Where posts tend to make the clearest, most measurable difference is with offer posts that include a phone number or a link to book — because someone can click from the Google results page directly to your enquiry form or calendar, without visiting your website at all.

How to Write a Post That Works

You do not need to be a copywriter. Keep it simple and specific:

  • Lead with something concrete. “Just finished this kitchen renovation in Sheffield — a complete transformation from start to finish” is more engaging than “We love what we do!” Specific detail catches the eye.
  • Add a photo where you can. Posts with photos get significantly more attention than text-only posts. A photo of a completed job, your team, your product, or your premises is all you need — taken on a smartphone is fine.
  • Include a clear next step. Google lets you add a button to each post. Use it. “Get a free quote”, “Book online”, or “See more photos” linked to the relevant page on your website gives interested visitors an easy path forward.
  • Keep it short. Around 150 to 300 words is the sweet spot. Longer posts get cut off in the preview and lose their impact. Say what you need to say and stop.
  • Post at least once a month. Regular posts signal to Google and to visitors that your business is active. Once a month is a sustainable minimum; once a week is better if you can manage it. Even a simple update — a recent job, a seasonal note, a reminder of your services — is better than a profile that has gone quiet.
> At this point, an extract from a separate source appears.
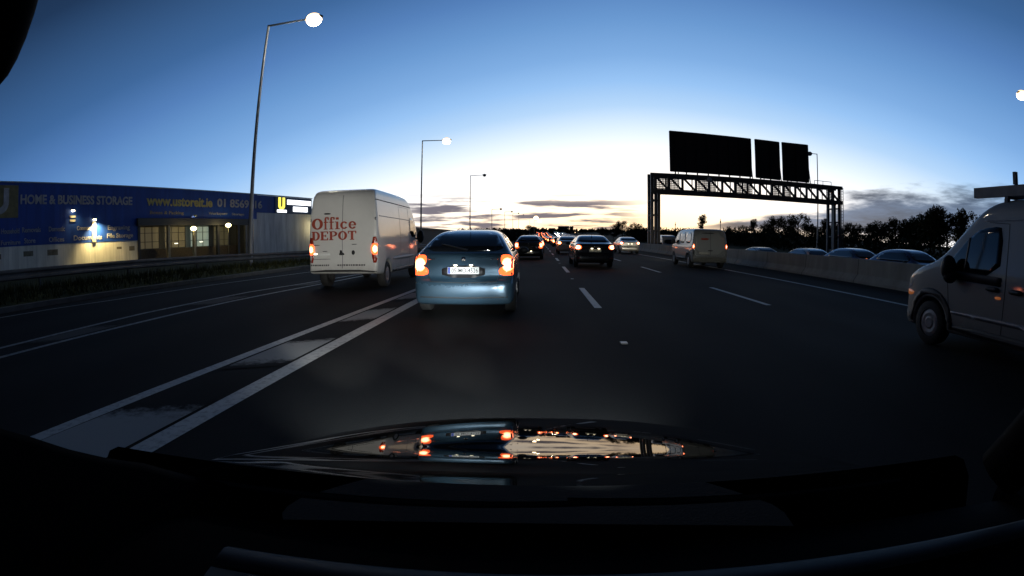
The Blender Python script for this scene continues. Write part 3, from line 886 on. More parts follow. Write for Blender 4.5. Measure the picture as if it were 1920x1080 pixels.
# one big sheet of land far below everything, then the road sheets
mesh_obj('ground', [(-1500, -300, -1.2), (1500, -300, -1.2), (1500, 100, -1.2), (-1500, 100, -1.2), (-1500, 1400, 4.0), (1500, 1400, 4.0)], [(0, 1, 2, 3), (3, 2, 5, 4)], M['field'])
tag(bpy.data.objects['ground'], kind='structure')
sheet('road', [lambda y: (interp(KERB, y), 0), lambda y: (-2.6, 0), lambda y: (4.8, 0), lambda y: (11.4, 0)], M['asphalt'])
sheet('kerb', [lambda y: (interp(KERB, y) - .18, .12), lambda y: (interp(KERB, y) - .001, .12), lambda y: (interp(KERB, y), .0)], mat('kerb_stone', (.10, .10, .095), .9, noise=.3, nscale=3))
sheet('verge', [lambda y: (interp(RAIL, y) - 30, -.25), lambda y: (interp(RAIL, y) - 6, .0), lambda y: (interp(RAIL, y) - 1.5, interp(RAILZ, y) - .74), lambda y: (interp(RAIL, y) + .5, interp(RAILZ, y) - .62),
                lambda y: ((interp(RAIL, y) + interp(KERB, y)) / 2, .22), lambda y: (interp(KERB, y) - .17, .11)], M['verge'])
OZ = lambda y: -.45 + .3 * min(max((y - 180) / 80, 0), 1)
sheet('opposite_road', [lambda y: (11.2, OZ(y) - .01), lambda y: (20, OZ(y)), lambda y: (31, OZ(y))], M['asphalt_side'])
sheet('bank', [lambda y: (31, OZ(y)), lambda y: (34, -.1), lambda y: (42, .8), lambda y: (70, 1.6), lambda y: (260, 2.0)], M['verge'])
sheet('far_verge', [lambda y: (-260, .2), lambda y: (-60, .1), lambda y: (interp(RAIL, y) - 29.9, -.26)], M['field'])


def marking(name, x, y0, y1, w, material, xf=None, lift=.004):
    ys = [y for y in YS if y0 < y < y1]
    ys = [y0] + ys + [y1]
    xf = xf or (lambda y: x)
    return sheet(name, [lambda y: (xf(y) - w / 2, lift), lambda y: (xf(y) + w / 2, lift)], material, ys=ys)


marking('lane_edge_line', 8.42, -6, 420, .17, M['line_worn'])
marking('slip_nose_line', -2.52, -6, 24, .20, M['line'])
NOSE = [(-6, -3.78), (2.2, -3.52), (4.6, -3.37), (8.1, -3.24), (13, -3.09), (24, -2.86), (40, -2.6)]
marking('slip_nose_line', 0, -6, 24, .15, M['line'], lambda y: interp(NOSE, y))
OUT = [(-6, -7.2), (4, -7.35), (7.4, -7.6), (11.8, -7.5), (15, -6.95), (24, -6.1), (40, -5.1)]
INN = [(-6, -6.6), (4, -6.72), (6.6, -6.8), (10.6, -6.75), (14, -6.42), (24, -5.75), (40, -5.0)]
marking('ghost_island_line', 0, -6, 40, .12, M['line_worn'], lambda y: interp(OUT, y))
marking('ghost_island_line', 0, -6, 40, .12, M['line_worn'], lambda y: interp(INN, y))
EDGE = [(-6, -11.2), (6.7, -11.1), (9.5, -10.5), (14, -10.1), (19.3, -9.35), (40, -7.9), (80, -5.4)]
marking('slip_edge_line', 0, -6, 80, .10, M['line_worn'], lambda y: interp(EDGE, y))


def hatch_bars(name, xl, xr, spans, material, slant):
    mb = MB(); wear = []
    for a, b in spans:
        a -= .25; b += .25; n = 8
        for i in range(n + 1):
            y = a + (b - a) * i / n; w = math.sin(math.pi * i / n) ** .8
            mb.v += [(xl(y) + .12, y, .006), (xr(y) - .14, y + slant, .006)]; wear += [w, w]
        k = len(mb.v) - 2 * (n + 1)
        for i in range(n): mb.f.append((k + 2 * i, k + 2 * i + 1, k + 2 * i + 3, k + 2 * i + 2)); mb.m.append(0)
    o = mesh_obj(name, mb.v, mb.f, material)
    at = o.data.attributes.new('wear', 'FLOAT', 'POINT'); at.data.foreach_set('value', wear)
    return tag(o, kind='structure')


def worn_paint(name, col):
    m = roadpaint(name, col); T = NT(m.node_tree); b = T.n['Principled BSDF']
    co = T.new('ShaderNodeTexCoord').outputs['Object']
    at = T.new('ShaderNodeAttribute', attribute_name='wear')
    f = T.math('ADD', at.outputs['Fac'], T.math('MULTIPLY', T.math('SUBTRACT', T.noise(co, 9, 6, .7), .5), 1.1))
    T.l.new(T.mix(T.smooth(f, .28, .80), (.019, .020, .0205), col), b.inputs['Base Color'])
    b.inputs['Roughness'].default_value = .9; b.inputs['Specular IOR Level'].default_value = .06
    return m


M['hatch'] = worn_paint('hatch_paint_worn', (.34, .355, .36))
hatch_bars('nose_hatching', lambda y: interp(NOSE, y), lambda y: -2.52, [(1.6, 3.0), (4.75, 6.0), (7.75, 9.1), (10.7, 12.1), (13.9, 15.2), (17, 18.4), (20, 21.4)], M['hatch'], .35)
hatch_bars('island_hatching', lambda y: interp(OUT, y), lambda y: interp(INN, y), [(1, 2.1), (4.8, 6.3), (9.2, 10.9), (13.6, 15.4), (18, 20)], worn_paint('old_hatch', (.10, .10, .10)), .3)
for k in range(22):
    y = -.4 + 10.05 * k
    if k > 0: marking('lane_dash', 1.12, y + .0, y + 3.9, .14, M['line'])
    if k > 0: marking('lane_dash', 4.78, y + .4, y + 4.25, .13, M['line'])
stud = None
for k in range(5):
    for x in (1.07,):
        y = 6.35 + 10.15 * k
        if stud is None:
            stud = MB().box((-.045, -.06, 0), (.045, .06, .016)).build('road_stud', mat('stud_glass', (.22, .22, .22), .4, spec=.5), bevel=.006); o = stud
        else:
            o = stud.copy(); COL.objects.link(o)
        o.location = (x, y, .001)
        tag(o, 'small pale road stud set between the dashes of a lane line', 'road stud', 'road studs between the lane dashes')

def jointed(name, col):
    m = mat(name, col, .88, bump=.2, bscale=12); T = NT(m.node_tree); b = T.n['Principled BSDF']
    co = T.new('ShaderNodeTexCoord').outputs['Object']
    sp = T.new('ShaderNodeSeparateXYZ'); T.l.new(co, sp.inputs[0])
    j = T.smooth(T.math('ABSOLUTE', T.math('SUBTRACT', T.math('FRACT', T.math('DIVIDE', sp.outputs[1], 4.0)), .5)), .4945, .4975)
    mp = T.new('ShaderNodeMapping'); mp.inputs['Scale'].default_value = (1, .9, .25); T.l.new(co, mp.inputs[0])
    st = T.ramp(T.noise(mp.outputs[0], 1.6, 6, .65), [(.32, tuple(x * .75 for x in col)), (.68, tuple(x * 1.15 for x in col))])
    T.l.new(T.mix(j, st, (.03, .03, .03)), b.inputs['Base Color'])
    return m


M['barrier'] = jointed('barrier_jointed_concrete', (.33, .32, .285))
# median barrier of concrete
v = []; f = []
prof = [(-.30, 0), (-.29, .09), (-.12, .30), (-.09, .80), (.09, .80), (.12, .30), (.29, .09), (.30, -.46)]
YB = [y for y in YS if y <= 220]
for y in YB:
    for x, z in prof: v.append((11.33 + x, y, z + hill(y) + (.03 if z > .5 else 0)))
n = len(prof)
for i in range(len(YB) - 1):
    for j in range(n - 1): f.append((i * n + j, (i + 1) * n + j, (i + 1) * n + j + 1, i * n + j + 1))
tag(mesh_obj('median_barrier', v, f, M['barrier']), 'long grey concrete median barrier beside the right lane', 'barrier')

# guard rail on the verge
gr = empty('guard_rail', (interp(RAIL, 10), 10, 0), label='long galvanised guard rail on the dark grass bank before the blue building', cat='guard rail')
v = []; f = []
W_PROF = [(.0, -.16), (.045, -.12), (.045, -.07), (.0, -.02), (.0, .02), (.045, .07), (.045, .12), (.0, .15), (-.02, .15), (-.02, -.16)]
ysr = np.linspace(-12, 110, 62)
for y in ysr:
    for a, b in W_PROF: v.append((interp(RAIL, y) + .06 + a - gr.location.x, y - 10, interp(RAILZ, y) - .15 + b))
n = len(W_PROF)
for i in range(len(ysr) - 1):
    for j in range(n): f.append((i * n + j, i * n + (j + 1) % n, (i + 1) * n + (j + 1) % n, (i + 1) * n + j))
dull = mat('weathered_rail', (.10, .10, .10), .65, metal=.3, noise=.4, nscale=2)
mesh_obj('rail', v, f, dull, gr)
for y in np.arange(-10, 108, 4.0):
    x, z = interp(RAIL, y) - gr.location.x, interp(RAILZ, y)
    MB().box((x - .05, y - 10 - .03, z - .9), (x + .03, y - 10 + .03, z - .03)).build('post', dull, gr)


# ================================================================== STORAGE BUILDING
BA = (-44.5, 26.6)
BL = empty('storage_building', (BA[0], BA[1], 0), math.atan2(.9716, .2365), 'long blue and white self storage building with faded lettering and a lit corner sign', 'building')


def mat_clad(name, col, rough=.6):
    m = mat(name, col, rough); T = NT(m.node_tree); b = T.n['Principled BSDF']
    co = T.new('ShaderNodeTexCoord').outputs['Object']
    s = T.new('ShaderNodeSeparateXYZ'); T.l.new(co, s.inputs[0])
    saw = T.math('FRACT', T.math('MULTIPLY', s.outputs[0], 1.0))
    seam = T.smooth(T.math('ABSOLUTE', T.math('SUBTRACT', saw, .5)), .485, .497)
    mp = T.new('ShaderNodeMapping'); mp.inputs['Scale'].default_value = (1.2, 1, .18); T.l.new(co, mp.inputs[0])
    st = T.noise(mp.outputs[0], 1.1, 5, .6)
    base = T.ramp(st, [(.3, tuple(x * .72 for x in col)), (.7, tuple(x * 1.2 for x in col))])
    T.l.new(T.mix(seam, base, tuple(x * .5 for x in col)), b.inputs['Base Color'])
    return m


blue_clad = mat_clad('blue_cladding', (.010, .062, .36))
white_wall = mat_clad('white_render', (.80, .78, .70), .8)
grey_wall = mat_clad('grey_cladding', (.30, .31, .33), .7)
dark_front = mat('dark_shopfront', (.03, .026, .02), .5, noise=.3, nscale=2)


def bbox(name, x0, x1, y0, y1, z0, z1, m, parent=BL, bevel=0): return MB().box((x0, y0, z0), (x1, y1, z1)).build(name, m, parent, bevel=bevel)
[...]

To get started, search for “Google Business Profile” and sign in with the Google account you used to set it up. From your profile dashboard, look for the “Add update” option. You do not need any technical knowledge — it works like a basic social media post, and Google walks you through each step.

Frequently asked

How long do Google Business Profile posts stay visible?
Standard update posts disappear from your listing after seven days — which is why posting regularly matters. Offer posts stay visible until the end date you set for the offer, and event posts stay up until the event has passed. Products listed through the Products feature do not expire on their own. If you want your listing to always show a recent post, you need to publish at least one a week for general updates, or use an evergreen offer with a rolling end date.
Can Google Business Profile posts help my local search ranking?
Not directly — posts are not confirmed as a ranking factor for appearing in local search results. However, Google’s local ranking algorithm does consider the overall completeness and activity of your Business Profile. A profile with recent posts, up-to-date photos, and accurate information tends to perform better over time than a neglected one. Think of posts less as a ranking shortcut and more as one part of keeping a healthy, active profile that Google considers worth showing to searchers.
How often should I publish Google Business Profile posts?
Once a week is ideal if you can manage it, but once a month is the realistic minimum for most small businesses. The most important thing is consistency rather than volume — a post every two weeks is better than three posts in January and then nothing for six months. If you are short on time, batch-write a month’s worth of posts in one sitting and schedule them using a free tool like Buffer, which lets you queue GBP posts in advance.
What is the ideal length for a Google Business Profile post?
Somewhere between 150 and 300 words tends to work best. Google truncates longer posts in the preview — visitors see only the first sentence or two before they have to click to expand it. A short, punchy post that makes its point quickly is more likely to be read in full. That said, do not pad posts out to hit a word count — if you can say what you need to say in 80 words, that is fine too. The content matters far more than the length.